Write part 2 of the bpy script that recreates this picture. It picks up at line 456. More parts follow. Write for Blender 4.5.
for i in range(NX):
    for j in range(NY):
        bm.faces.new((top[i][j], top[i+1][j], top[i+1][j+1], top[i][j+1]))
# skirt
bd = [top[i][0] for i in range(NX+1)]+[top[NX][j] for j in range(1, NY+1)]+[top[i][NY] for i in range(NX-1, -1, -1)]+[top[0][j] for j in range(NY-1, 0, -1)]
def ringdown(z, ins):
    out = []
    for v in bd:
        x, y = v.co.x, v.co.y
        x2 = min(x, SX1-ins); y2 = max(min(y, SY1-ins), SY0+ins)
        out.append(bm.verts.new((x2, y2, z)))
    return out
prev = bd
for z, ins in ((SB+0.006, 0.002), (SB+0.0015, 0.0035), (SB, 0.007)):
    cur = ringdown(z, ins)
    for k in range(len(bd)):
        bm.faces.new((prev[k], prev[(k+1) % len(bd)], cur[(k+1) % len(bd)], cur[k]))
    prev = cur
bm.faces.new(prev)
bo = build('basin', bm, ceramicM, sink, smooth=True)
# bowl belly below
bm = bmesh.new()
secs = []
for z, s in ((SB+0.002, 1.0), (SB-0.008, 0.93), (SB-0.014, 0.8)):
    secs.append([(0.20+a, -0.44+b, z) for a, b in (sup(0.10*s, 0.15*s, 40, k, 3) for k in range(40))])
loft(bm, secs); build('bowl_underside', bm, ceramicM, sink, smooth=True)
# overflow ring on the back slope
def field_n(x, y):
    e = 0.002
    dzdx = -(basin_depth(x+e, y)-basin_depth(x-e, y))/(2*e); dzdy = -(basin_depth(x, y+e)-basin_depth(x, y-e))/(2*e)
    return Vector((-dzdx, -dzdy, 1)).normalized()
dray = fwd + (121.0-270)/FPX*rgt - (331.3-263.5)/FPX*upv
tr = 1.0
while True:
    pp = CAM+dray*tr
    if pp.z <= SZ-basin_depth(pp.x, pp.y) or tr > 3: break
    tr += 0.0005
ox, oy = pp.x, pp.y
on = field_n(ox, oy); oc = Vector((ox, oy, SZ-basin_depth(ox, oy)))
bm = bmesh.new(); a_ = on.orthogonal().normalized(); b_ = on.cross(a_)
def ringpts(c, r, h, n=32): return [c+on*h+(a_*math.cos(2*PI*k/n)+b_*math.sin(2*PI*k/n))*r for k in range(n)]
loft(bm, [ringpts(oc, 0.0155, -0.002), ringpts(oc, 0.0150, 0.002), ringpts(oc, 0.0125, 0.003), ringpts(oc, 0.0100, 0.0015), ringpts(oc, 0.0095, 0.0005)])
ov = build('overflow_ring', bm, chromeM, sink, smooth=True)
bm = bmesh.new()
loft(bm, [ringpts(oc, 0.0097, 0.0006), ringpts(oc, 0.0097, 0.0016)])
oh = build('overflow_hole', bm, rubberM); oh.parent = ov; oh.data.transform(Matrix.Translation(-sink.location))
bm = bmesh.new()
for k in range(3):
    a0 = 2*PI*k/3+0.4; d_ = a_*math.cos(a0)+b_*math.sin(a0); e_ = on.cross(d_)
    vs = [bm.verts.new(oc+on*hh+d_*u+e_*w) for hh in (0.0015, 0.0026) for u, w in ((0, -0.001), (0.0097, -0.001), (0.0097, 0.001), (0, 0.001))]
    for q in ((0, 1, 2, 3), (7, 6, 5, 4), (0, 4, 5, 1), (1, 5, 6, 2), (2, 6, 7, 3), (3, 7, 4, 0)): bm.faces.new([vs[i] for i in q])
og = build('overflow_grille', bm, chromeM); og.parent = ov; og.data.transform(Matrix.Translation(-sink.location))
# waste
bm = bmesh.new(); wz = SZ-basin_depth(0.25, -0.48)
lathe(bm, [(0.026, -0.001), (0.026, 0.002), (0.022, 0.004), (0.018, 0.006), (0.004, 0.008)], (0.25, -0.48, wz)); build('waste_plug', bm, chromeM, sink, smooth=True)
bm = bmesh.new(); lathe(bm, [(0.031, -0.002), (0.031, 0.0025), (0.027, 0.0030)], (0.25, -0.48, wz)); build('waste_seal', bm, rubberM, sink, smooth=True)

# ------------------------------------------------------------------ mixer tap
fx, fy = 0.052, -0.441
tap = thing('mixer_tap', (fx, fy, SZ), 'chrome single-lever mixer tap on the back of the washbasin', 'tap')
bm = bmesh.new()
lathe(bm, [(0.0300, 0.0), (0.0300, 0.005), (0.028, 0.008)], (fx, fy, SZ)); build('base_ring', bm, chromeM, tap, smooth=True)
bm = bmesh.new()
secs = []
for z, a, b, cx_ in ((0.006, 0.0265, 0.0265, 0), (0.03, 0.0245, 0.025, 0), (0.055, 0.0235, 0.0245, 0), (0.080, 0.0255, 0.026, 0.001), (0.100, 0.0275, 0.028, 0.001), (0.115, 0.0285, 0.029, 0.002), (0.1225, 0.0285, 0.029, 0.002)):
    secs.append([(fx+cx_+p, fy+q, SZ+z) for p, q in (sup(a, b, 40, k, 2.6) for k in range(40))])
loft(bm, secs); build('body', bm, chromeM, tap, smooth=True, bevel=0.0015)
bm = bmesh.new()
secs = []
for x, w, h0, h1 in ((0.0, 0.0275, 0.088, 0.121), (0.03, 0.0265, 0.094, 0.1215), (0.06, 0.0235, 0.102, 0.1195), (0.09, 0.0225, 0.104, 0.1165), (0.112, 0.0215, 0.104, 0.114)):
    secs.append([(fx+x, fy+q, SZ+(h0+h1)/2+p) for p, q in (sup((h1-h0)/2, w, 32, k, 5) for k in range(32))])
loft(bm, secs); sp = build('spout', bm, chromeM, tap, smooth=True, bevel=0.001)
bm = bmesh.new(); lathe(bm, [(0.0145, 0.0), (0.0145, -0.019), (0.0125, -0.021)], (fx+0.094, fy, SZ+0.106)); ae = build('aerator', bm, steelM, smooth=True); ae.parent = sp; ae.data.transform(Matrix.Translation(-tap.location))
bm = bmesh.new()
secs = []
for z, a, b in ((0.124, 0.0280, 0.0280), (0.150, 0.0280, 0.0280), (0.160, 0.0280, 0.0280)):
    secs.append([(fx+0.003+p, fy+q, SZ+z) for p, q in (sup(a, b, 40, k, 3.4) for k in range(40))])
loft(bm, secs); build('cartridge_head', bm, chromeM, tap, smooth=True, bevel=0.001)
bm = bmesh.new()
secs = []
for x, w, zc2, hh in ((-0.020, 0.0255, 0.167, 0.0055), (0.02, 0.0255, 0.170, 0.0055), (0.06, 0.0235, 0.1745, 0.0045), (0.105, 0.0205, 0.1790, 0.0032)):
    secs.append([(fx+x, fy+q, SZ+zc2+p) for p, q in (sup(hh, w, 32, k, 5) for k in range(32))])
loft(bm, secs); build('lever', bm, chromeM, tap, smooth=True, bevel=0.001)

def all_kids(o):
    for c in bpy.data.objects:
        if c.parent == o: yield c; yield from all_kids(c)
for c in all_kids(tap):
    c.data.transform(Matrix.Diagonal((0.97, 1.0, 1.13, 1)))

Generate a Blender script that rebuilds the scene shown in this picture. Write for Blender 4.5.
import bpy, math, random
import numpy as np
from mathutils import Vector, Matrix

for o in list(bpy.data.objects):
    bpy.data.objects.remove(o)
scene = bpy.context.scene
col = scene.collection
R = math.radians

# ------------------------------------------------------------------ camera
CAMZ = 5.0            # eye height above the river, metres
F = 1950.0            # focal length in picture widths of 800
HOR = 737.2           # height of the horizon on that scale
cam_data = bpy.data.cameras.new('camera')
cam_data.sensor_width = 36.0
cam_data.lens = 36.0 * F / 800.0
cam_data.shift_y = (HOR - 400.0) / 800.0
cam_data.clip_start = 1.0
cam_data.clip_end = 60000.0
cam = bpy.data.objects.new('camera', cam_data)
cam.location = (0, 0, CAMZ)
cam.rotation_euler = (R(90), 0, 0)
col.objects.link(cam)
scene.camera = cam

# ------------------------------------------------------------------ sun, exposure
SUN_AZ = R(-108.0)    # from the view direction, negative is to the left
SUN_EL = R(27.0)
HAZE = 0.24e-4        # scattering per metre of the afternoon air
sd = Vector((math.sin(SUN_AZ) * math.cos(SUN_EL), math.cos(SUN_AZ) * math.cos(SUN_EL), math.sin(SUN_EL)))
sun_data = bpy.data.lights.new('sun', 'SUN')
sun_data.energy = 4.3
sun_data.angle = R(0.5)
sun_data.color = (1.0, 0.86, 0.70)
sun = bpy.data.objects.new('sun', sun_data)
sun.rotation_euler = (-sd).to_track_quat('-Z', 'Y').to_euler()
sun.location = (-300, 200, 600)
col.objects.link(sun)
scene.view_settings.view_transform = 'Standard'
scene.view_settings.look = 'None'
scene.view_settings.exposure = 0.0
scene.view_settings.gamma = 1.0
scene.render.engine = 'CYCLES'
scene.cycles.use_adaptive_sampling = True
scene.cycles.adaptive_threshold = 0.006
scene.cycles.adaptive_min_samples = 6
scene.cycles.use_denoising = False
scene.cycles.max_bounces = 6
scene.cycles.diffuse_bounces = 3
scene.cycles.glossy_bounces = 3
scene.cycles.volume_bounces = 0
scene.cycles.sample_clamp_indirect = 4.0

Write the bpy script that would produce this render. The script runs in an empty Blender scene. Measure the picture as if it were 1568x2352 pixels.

WHAT IS NEEDED – Retype exactly the lines above, from the one with "Generate a Blender" through the one with "R = math.radians", inclusive.

CORRECT RESPONSE –
Generate a Blender script that rebuilds the scene shown in this picture. Write for Blender 4.5.
import bpy, math, random
import numpy as np
from mathutils import Vector, Matrix

for o in list(bpy.data.objects):
    bpy.data.objects.remove(o)
scene = bpy.context.scene
col = scene.collection
R = math.radians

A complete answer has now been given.